▶ [Supplied data]:
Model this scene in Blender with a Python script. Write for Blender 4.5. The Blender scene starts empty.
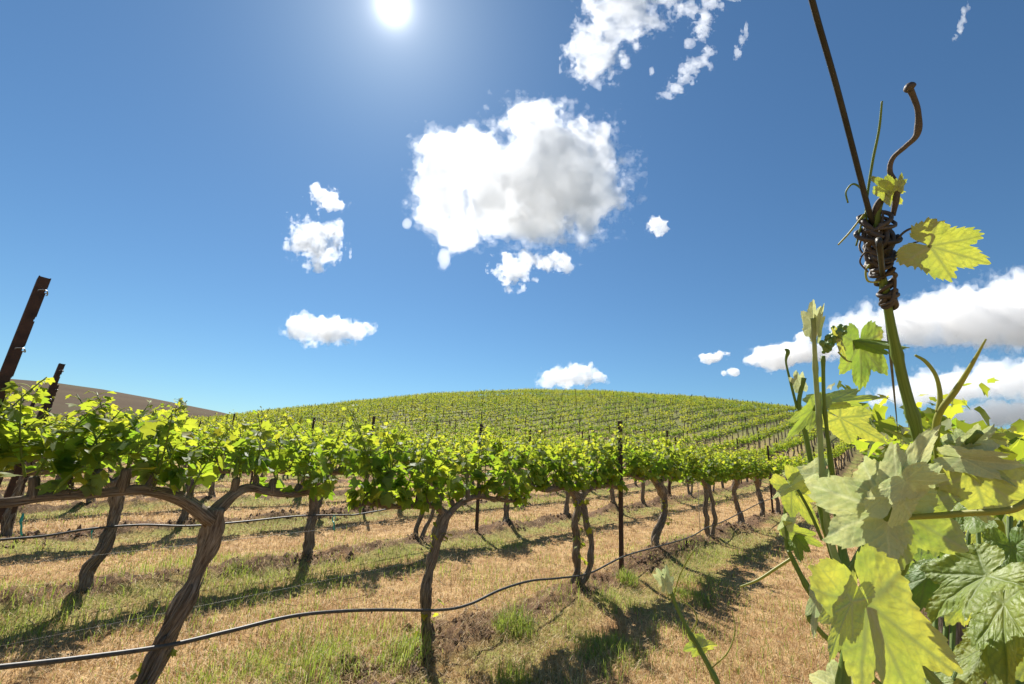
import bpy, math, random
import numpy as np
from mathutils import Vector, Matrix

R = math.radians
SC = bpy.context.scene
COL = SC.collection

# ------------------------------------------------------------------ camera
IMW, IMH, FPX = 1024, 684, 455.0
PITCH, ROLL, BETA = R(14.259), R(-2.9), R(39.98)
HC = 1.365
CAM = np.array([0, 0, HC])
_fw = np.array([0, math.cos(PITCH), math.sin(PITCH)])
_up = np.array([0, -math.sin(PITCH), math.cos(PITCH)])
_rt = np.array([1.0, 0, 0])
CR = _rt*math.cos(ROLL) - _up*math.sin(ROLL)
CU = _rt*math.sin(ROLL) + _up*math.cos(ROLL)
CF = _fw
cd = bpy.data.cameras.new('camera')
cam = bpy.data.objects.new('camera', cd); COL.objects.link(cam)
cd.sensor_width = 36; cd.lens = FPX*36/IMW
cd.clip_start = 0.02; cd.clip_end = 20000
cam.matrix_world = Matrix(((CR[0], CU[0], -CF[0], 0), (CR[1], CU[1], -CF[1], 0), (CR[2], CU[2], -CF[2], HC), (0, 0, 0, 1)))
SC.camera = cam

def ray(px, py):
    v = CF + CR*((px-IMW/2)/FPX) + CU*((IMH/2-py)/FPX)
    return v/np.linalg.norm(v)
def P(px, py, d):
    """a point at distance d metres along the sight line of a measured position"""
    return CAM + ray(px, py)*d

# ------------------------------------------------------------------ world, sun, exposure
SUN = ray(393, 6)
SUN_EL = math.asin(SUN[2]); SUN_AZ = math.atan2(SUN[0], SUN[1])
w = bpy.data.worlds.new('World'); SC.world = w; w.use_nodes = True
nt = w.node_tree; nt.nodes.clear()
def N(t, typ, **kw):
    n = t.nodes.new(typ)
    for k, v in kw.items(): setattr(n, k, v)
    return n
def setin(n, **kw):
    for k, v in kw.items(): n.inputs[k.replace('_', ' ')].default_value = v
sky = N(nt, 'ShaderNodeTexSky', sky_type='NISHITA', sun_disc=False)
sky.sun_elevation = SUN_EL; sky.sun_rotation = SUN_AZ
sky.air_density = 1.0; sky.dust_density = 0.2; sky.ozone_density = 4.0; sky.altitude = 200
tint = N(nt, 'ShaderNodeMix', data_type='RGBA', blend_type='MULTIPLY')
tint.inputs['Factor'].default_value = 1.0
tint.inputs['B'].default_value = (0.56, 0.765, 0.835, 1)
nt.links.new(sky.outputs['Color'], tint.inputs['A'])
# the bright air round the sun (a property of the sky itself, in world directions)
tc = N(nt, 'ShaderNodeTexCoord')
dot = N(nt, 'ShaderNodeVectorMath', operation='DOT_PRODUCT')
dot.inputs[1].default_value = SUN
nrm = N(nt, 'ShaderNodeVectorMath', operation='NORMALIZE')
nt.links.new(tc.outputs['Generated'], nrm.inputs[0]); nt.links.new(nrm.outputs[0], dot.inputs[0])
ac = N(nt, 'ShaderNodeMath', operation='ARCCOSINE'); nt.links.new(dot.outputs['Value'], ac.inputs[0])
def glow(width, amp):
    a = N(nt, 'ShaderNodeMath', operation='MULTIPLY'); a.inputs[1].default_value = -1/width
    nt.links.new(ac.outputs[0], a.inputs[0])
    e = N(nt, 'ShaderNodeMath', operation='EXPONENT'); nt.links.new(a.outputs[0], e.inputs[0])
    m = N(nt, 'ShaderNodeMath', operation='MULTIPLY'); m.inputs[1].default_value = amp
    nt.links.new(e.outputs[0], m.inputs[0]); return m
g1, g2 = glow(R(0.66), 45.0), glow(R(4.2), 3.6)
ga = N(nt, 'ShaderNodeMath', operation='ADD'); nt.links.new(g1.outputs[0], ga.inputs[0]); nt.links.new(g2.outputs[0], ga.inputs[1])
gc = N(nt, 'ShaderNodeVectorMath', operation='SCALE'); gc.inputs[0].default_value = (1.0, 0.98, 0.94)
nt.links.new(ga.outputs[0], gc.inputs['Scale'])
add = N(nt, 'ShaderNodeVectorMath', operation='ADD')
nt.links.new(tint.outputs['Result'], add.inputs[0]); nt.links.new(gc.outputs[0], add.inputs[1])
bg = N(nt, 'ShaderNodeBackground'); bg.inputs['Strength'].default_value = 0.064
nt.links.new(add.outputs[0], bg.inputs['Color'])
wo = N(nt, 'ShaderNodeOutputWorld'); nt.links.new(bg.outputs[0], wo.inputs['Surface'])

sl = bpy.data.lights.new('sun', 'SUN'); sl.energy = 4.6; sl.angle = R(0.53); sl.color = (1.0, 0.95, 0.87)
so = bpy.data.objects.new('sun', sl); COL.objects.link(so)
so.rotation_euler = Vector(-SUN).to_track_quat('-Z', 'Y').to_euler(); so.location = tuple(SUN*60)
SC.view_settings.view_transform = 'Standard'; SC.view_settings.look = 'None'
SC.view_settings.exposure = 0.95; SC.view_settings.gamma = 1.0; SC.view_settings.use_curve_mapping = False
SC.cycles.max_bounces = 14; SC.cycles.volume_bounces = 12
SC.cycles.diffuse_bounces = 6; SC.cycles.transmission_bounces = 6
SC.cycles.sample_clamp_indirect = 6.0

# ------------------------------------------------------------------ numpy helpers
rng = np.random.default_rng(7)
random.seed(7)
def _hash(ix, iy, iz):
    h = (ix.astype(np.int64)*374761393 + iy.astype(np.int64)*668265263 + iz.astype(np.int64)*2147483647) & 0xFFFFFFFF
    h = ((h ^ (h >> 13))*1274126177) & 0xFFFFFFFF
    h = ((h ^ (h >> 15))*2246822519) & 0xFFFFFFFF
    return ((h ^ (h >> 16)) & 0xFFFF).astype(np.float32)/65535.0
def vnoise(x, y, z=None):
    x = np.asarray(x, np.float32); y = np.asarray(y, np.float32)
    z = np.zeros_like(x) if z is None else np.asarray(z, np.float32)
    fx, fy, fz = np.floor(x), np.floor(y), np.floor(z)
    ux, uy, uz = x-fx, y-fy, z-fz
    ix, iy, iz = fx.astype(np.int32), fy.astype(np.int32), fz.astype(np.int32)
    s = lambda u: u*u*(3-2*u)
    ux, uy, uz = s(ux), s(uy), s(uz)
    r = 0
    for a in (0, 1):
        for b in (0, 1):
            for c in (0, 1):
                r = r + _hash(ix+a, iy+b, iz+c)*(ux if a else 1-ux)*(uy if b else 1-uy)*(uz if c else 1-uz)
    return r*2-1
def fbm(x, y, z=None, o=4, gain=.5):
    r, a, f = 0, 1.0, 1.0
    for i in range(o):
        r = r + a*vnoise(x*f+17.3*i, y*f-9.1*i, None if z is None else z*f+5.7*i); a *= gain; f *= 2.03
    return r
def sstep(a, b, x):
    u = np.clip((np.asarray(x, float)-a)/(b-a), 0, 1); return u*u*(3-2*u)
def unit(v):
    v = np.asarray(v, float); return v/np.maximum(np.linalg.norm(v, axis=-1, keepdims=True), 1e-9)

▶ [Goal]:
Your task is to return the lines above, from the first one up to and including the line containing "COL = SC.collection", minus any pictures.

▶ [Result]:
Model this scene in Blender with a Python script. Write for Blender 4.5. The Blender scene starts empty.
import bpy, math, random
import numpy as np
from mathutils import Vector, Matrix

R = math.radians
SC = bpy.context.scene
COL = SC.collection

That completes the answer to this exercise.